━━ The records ━━

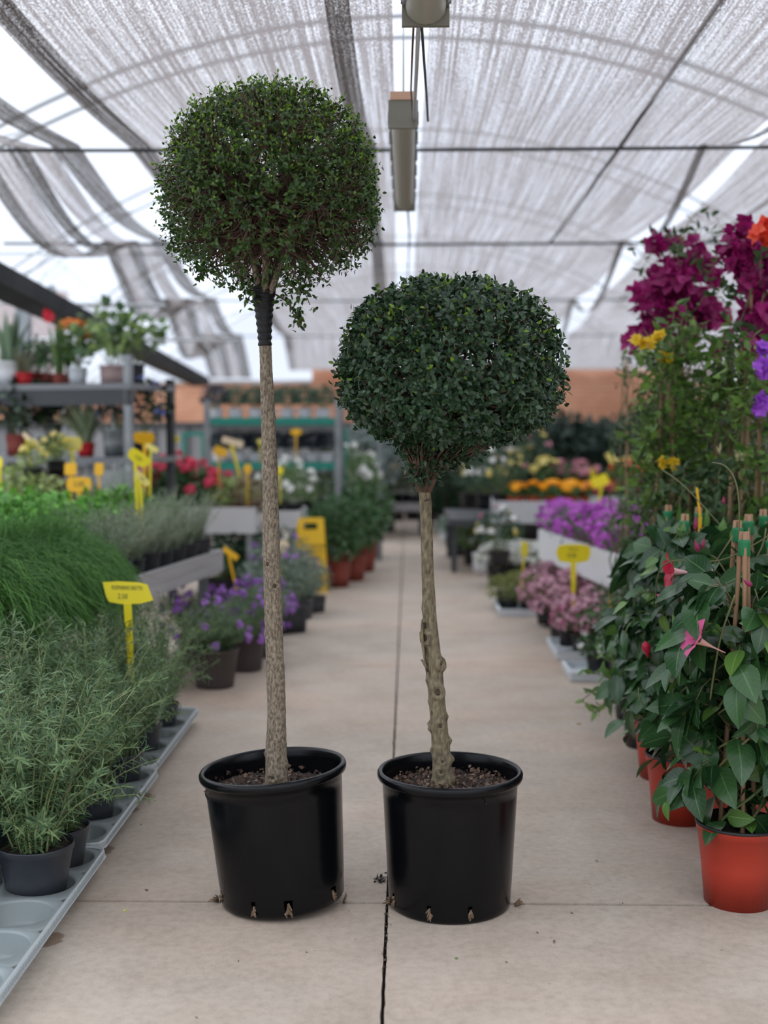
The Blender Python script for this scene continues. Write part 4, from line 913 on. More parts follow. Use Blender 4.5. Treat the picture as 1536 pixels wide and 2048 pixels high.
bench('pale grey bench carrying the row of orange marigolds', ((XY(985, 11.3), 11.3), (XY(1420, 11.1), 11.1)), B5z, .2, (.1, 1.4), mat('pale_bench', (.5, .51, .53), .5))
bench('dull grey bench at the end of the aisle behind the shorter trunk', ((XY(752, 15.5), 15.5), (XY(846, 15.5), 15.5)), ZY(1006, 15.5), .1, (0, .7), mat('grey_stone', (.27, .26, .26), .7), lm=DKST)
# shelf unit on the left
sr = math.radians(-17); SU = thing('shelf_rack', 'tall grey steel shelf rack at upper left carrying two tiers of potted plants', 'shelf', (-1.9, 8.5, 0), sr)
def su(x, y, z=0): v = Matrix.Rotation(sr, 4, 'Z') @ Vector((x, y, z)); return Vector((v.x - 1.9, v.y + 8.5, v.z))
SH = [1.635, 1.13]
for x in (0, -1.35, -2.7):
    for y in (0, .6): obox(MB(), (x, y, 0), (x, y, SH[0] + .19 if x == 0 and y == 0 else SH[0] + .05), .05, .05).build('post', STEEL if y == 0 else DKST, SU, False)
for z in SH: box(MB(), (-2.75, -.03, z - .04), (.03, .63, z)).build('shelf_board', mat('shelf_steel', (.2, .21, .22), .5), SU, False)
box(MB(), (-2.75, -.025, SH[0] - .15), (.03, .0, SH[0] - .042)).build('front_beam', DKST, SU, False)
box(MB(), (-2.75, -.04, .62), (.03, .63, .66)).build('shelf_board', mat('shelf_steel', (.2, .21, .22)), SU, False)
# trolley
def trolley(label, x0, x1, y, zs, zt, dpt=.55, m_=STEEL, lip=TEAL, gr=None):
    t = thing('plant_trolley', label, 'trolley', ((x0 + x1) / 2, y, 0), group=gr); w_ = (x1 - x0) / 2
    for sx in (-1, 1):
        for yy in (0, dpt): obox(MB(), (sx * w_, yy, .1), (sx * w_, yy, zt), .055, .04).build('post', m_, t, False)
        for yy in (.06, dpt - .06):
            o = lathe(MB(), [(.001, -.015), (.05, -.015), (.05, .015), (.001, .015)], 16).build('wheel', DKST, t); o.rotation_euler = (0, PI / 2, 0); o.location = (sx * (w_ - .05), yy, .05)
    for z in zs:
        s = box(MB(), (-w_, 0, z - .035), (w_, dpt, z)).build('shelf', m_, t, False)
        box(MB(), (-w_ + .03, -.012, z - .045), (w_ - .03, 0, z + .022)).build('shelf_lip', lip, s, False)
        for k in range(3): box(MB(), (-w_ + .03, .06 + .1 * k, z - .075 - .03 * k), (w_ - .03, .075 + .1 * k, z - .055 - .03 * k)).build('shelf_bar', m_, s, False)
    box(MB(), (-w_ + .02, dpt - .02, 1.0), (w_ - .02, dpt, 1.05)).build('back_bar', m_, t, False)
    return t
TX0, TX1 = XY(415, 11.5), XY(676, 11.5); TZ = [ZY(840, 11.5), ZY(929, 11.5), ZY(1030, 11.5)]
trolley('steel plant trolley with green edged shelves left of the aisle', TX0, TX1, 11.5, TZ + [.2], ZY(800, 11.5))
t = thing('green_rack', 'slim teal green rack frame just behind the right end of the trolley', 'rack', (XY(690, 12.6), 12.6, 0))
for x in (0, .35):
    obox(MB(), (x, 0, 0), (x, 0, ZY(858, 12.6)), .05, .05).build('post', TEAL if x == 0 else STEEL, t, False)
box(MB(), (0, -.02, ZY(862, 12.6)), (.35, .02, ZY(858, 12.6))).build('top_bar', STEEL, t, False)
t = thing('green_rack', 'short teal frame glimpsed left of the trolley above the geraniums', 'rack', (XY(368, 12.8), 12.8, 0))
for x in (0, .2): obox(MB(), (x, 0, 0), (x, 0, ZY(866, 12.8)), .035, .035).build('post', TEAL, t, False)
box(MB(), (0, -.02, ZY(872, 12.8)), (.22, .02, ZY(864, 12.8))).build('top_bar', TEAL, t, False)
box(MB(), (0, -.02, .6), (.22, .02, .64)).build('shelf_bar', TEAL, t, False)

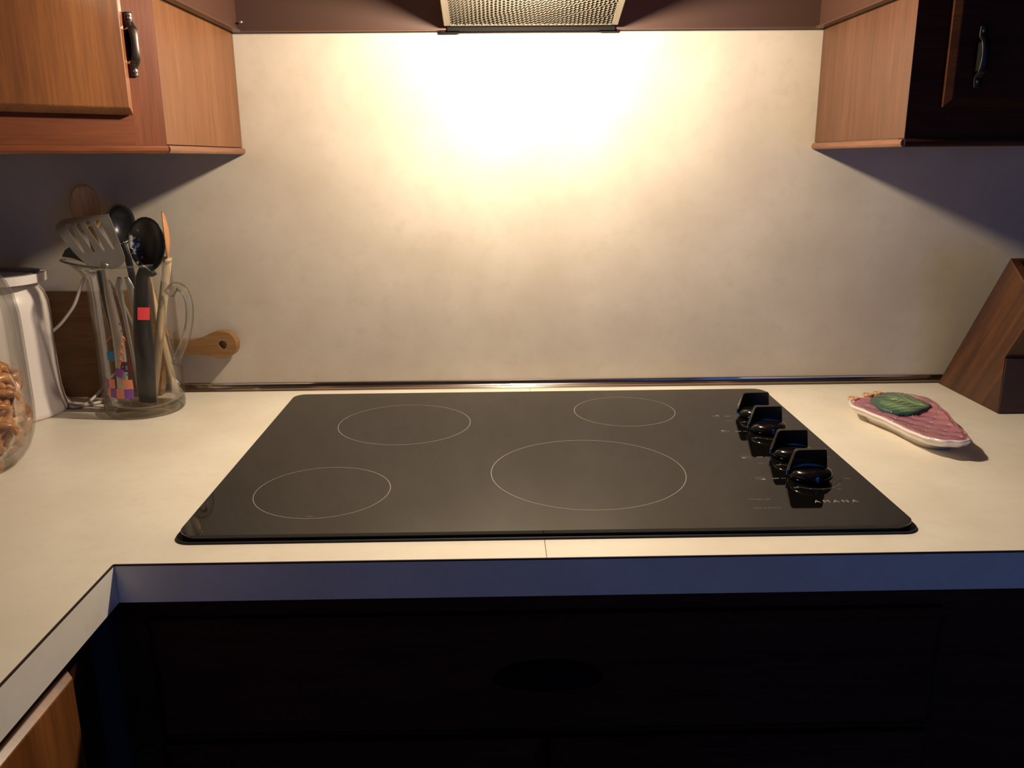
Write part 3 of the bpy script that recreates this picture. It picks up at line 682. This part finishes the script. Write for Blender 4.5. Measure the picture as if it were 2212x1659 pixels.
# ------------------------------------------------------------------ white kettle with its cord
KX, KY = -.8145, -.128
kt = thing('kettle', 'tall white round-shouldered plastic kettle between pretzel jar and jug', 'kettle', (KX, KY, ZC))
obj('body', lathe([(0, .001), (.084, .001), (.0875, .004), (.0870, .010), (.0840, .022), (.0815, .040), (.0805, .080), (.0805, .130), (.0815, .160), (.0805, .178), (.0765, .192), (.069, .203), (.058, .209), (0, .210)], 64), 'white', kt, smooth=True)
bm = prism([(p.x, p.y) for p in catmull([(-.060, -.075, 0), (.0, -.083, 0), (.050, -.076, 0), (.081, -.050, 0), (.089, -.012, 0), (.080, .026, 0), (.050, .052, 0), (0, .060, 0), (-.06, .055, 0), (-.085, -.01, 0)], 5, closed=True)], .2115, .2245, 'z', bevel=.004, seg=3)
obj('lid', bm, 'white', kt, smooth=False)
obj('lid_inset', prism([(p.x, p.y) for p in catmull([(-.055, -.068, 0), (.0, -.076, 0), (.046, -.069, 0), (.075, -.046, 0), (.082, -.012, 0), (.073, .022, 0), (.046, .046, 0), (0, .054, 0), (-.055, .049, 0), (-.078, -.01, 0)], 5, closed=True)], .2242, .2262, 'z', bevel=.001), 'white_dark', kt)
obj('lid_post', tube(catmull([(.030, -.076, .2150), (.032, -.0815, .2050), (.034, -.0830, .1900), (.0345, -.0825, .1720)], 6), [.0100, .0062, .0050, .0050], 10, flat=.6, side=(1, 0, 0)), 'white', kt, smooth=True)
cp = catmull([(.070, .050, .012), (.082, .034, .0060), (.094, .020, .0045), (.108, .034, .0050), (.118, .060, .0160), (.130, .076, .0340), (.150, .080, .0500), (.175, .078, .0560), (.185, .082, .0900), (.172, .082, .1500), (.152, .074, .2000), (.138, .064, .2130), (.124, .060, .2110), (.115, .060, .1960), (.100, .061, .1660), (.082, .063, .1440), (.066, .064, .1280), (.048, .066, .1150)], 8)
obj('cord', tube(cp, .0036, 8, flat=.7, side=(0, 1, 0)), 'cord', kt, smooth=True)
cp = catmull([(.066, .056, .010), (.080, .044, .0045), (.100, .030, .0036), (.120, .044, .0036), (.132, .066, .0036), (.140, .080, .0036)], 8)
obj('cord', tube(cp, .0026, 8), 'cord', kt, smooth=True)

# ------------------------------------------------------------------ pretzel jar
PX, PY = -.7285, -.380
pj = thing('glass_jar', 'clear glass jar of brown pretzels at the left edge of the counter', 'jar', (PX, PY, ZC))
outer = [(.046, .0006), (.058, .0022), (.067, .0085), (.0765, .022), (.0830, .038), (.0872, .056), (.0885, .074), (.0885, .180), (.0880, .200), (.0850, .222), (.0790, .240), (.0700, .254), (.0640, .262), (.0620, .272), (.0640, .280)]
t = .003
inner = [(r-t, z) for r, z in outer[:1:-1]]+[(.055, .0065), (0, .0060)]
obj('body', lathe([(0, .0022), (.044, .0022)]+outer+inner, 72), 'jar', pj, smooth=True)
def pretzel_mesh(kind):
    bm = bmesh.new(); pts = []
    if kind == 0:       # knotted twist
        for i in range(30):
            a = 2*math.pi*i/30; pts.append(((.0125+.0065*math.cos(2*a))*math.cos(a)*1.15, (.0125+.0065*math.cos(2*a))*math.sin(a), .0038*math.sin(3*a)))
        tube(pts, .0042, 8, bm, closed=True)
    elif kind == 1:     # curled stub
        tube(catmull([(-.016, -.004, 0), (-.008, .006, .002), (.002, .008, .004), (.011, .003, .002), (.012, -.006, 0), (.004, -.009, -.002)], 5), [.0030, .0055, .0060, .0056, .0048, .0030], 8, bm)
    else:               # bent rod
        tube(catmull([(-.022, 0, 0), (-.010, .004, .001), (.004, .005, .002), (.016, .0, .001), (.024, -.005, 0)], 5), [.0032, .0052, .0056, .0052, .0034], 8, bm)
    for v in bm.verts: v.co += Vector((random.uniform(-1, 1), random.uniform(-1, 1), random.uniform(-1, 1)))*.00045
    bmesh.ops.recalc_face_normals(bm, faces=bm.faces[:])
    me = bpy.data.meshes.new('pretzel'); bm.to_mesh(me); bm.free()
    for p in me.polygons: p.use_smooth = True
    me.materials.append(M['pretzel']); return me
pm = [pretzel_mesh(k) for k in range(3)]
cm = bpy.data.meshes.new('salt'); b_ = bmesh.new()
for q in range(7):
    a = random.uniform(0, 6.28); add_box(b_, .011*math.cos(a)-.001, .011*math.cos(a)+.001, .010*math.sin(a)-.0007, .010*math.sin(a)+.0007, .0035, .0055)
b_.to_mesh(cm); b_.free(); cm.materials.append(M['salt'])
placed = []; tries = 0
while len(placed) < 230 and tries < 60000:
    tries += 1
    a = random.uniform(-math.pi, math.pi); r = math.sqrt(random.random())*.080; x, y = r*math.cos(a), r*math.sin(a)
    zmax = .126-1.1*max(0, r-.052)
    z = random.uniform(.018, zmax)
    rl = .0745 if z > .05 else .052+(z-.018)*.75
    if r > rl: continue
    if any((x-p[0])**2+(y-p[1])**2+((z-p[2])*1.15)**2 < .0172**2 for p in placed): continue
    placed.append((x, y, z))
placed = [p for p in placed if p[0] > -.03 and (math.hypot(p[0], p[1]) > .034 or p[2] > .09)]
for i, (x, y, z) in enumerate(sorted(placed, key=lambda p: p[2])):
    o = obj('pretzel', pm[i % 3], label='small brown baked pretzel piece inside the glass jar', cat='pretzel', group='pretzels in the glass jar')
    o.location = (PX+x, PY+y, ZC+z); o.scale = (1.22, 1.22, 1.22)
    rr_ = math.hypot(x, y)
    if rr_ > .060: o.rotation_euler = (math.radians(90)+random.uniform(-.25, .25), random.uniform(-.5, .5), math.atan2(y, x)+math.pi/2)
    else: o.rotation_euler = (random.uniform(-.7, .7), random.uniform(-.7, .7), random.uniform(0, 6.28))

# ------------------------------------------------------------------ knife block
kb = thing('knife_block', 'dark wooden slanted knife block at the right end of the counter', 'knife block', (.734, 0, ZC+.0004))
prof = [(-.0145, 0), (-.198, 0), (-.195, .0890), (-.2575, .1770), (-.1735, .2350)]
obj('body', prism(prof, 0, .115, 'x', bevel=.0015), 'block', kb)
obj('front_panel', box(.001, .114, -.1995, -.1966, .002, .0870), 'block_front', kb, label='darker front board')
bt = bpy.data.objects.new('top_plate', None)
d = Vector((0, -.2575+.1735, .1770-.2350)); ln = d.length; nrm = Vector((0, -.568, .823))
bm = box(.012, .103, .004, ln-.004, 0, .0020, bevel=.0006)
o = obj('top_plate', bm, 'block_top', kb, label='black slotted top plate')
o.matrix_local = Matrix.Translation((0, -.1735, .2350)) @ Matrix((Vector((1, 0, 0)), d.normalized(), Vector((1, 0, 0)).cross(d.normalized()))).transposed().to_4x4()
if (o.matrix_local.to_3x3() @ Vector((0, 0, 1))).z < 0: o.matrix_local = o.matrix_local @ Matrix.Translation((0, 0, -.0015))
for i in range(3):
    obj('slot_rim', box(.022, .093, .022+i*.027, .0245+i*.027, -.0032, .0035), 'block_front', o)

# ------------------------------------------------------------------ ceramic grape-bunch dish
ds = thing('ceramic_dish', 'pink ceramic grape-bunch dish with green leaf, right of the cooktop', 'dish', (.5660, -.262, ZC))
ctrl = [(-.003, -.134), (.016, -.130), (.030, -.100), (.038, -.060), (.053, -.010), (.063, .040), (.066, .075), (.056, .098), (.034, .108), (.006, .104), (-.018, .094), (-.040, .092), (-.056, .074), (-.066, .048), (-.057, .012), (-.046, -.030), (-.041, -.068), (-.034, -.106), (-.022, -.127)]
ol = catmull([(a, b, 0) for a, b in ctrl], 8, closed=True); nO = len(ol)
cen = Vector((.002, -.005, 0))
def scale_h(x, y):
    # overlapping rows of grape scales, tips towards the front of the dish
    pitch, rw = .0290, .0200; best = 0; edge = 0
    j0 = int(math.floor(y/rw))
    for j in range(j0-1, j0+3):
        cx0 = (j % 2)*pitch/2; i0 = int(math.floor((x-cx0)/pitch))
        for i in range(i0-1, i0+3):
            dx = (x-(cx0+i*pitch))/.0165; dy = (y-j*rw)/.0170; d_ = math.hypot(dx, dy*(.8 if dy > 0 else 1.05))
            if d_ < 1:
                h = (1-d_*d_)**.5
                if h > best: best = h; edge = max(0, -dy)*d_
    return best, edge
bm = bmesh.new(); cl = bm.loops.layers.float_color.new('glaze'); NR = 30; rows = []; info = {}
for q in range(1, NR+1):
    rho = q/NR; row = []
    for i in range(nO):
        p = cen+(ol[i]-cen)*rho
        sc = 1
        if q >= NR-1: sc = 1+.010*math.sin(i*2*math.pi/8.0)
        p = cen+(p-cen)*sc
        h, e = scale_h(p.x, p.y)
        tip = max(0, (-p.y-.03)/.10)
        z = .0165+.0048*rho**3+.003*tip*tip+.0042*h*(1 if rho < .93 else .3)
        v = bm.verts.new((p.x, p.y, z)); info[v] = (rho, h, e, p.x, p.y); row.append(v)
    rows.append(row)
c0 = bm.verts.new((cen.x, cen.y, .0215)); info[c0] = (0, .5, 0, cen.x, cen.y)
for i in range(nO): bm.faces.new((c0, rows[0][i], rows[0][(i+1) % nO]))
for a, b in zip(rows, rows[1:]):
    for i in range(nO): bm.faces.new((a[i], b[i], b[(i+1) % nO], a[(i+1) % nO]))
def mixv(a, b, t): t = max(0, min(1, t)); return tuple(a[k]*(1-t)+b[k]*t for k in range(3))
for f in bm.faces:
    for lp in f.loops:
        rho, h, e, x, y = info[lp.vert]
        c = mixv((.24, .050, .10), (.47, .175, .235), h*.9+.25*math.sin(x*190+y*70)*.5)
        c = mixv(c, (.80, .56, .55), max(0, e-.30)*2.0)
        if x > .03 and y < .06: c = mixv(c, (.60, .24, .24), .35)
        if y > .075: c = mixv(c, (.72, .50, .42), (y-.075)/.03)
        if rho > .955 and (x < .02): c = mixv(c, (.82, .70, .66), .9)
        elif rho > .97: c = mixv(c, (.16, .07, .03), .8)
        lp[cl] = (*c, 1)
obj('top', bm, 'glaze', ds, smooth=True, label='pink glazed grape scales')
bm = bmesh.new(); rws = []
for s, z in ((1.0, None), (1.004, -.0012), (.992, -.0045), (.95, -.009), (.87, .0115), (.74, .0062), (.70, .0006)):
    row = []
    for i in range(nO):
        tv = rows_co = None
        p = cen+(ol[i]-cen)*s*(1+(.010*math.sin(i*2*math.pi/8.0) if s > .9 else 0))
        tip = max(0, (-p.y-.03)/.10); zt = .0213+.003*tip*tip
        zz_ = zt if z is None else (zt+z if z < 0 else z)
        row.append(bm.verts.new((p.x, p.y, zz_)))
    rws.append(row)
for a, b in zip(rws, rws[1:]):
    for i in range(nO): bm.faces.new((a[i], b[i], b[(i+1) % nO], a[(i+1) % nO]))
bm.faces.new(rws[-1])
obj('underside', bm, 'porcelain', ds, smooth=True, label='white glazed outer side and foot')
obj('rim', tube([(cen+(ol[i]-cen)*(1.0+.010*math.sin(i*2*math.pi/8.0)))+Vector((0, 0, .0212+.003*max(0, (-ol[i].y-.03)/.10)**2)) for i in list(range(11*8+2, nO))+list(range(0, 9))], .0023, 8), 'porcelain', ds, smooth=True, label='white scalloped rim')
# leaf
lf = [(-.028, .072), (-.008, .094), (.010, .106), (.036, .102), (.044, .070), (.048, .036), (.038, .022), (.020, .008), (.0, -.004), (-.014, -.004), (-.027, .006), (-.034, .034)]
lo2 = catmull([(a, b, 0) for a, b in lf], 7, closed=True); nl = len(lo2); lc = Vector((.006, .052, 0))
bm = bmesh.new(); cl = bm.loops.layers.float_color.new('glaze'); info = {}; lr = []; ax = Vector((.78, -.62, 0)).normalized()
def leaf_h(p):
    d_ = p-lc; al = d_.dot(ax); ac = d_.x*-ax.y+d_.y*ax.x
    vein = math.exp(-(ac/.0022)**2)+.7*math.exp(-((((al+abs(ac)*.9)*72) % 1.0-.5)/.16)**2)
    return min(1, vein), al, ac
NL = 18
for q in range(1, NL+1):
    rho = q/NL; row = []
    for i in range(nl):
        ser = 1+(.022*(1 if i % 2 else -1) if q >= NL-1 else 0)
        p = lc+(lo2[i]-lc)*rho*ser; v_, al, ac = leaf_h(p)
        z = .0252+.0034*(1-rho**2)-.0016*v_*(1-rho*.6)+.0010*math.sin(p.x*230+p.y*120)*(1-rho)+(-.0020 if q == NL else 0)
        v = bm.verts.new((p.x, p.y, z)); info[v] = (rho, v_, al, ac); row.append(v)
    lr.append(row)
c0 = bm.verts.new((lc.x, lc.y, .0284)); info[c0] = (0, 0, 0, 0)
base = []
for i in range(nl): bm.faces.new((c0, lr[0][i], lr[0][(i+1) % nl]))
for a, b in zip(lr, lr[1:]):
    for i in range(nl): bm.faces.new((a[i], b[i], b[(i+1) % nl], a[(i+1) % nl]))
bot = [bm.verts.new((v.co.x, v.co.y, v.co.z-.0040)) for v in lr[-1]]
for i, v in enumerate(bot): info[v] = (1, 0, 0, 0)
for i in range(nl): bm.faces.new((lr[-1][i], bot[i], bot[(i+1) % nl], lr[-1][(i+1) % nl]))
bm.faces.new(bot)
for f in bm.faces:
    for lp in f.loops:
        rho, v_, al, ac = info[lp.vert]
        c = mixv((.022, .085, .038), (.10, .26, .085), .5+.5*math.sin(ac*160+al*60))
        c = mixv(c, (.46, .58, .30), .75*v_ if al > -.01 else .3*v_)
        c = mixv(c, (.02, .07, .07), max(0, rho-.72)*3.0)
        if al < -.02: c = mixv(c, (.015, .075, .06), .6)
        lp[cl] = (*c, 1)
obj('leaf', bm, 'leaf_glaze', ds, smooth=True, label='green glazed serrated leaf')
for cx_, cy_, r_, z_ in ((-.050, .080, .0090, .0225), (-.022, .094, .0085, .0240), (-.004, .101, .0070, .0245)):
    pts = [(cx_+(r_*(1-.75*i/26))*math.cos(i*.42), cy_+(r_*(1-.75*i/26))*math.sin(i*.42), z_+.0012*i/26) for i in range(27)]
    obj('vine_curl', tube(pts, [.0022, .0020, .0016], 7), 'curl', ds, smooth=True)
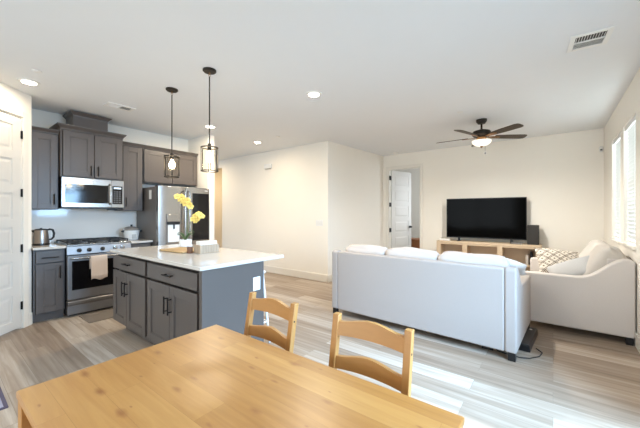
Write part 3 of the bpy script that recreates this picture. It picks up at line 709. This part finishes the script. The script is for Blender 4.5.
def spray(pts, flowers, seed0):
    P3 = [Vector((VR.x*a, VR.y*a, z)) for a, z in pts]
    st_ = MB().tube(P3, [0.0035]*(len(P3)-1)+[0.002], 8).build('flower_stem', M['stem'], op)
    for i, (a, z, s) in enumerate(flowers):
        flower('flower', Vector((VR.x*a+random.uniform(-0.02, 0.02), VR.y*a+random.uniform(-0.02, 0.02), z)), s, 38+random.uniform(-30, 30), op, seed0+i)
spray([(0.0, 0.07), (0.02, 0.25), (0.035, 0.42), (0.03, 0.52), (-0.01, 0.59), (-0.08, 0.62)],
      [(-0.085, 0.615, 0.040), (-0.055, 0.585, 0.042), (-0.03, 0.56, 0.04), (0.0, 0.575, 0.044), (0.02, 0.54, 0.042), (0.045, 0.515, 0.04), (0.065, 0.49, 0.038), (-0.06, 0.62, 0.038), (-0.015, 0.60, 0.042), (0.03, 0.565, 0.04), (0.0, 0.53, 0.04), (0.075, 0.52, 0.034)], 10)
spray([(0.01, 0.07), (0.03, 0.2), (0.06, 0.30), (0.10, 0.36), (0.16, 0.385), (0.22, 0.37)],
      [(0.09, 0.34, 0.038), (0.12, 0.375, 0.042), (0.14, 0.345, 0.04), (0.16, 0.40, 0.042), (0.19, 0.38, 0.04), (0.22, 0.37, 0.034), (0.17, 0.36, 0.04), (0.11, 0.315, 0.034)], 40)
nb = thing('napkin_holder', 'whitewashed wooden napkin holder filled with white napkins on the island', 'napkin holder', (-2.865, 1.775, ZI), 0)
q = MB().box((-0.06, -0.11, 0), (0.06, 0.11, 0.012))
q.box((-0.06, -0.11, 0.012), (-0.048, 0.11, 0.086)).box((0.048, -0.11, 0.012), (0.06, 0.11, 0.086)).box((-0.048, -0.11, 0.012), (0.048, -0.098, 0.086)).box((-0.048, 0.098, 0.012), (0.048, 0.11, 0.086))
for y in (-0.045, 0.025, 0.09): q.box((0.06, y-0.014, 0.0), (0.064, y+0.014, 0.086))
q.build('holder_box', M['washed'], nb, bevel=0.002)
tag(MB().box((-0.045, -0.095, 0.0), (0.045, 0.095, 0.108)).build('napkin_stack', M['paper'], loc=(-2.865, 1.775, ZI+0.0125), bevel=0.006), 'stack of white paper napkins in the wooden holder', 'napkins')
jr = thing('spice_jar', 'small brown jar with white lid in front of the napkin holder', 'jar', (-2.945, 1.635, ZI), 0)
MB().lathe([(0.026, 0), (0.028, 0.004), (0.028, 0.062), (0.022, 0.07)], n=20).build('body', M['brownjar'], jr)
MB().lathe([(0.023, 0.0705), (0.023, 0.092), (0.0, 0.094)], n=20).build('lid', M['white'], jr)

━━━

_What is expected_
Reproduce the lines exactly, from the line that contains "c = mixv(c, (.02, .07, .07), max(0, rho-.72)*3.0)" through the line that contains "7), 'curl', ds, smooth=True)", and nothing more.

_Exercise result_
        c = mixv(c, (.02, .07, .07), max(0, rho-.72)*3.0)
        if al < -.02: c = mixv(c, (.015, .075, .06), .6)
        lp[cl] = (*c, 1)
obj('leaf', bm, 'leaf_glaze', ds, smooth=True, label='green glazed serrated leaf')
for cx_, cy_, r_, z_ in ((-.050, .080, .0090, .0225), (-.022, .094, .0085, .0240), (-.004, .101, .0070, .0245)):
    pts = [(cx_+(r_*(1-.75*i/26))*math.cos(i*.42), cy_+(r_*(1-.75*i/26))*math.sin(i*.42), z_+.0012*i/26) for i in range(27)]
    obj('vine_curl', tube(pts, [.0022, .0020, .0016], 7), 'curl', ds, smooth=True)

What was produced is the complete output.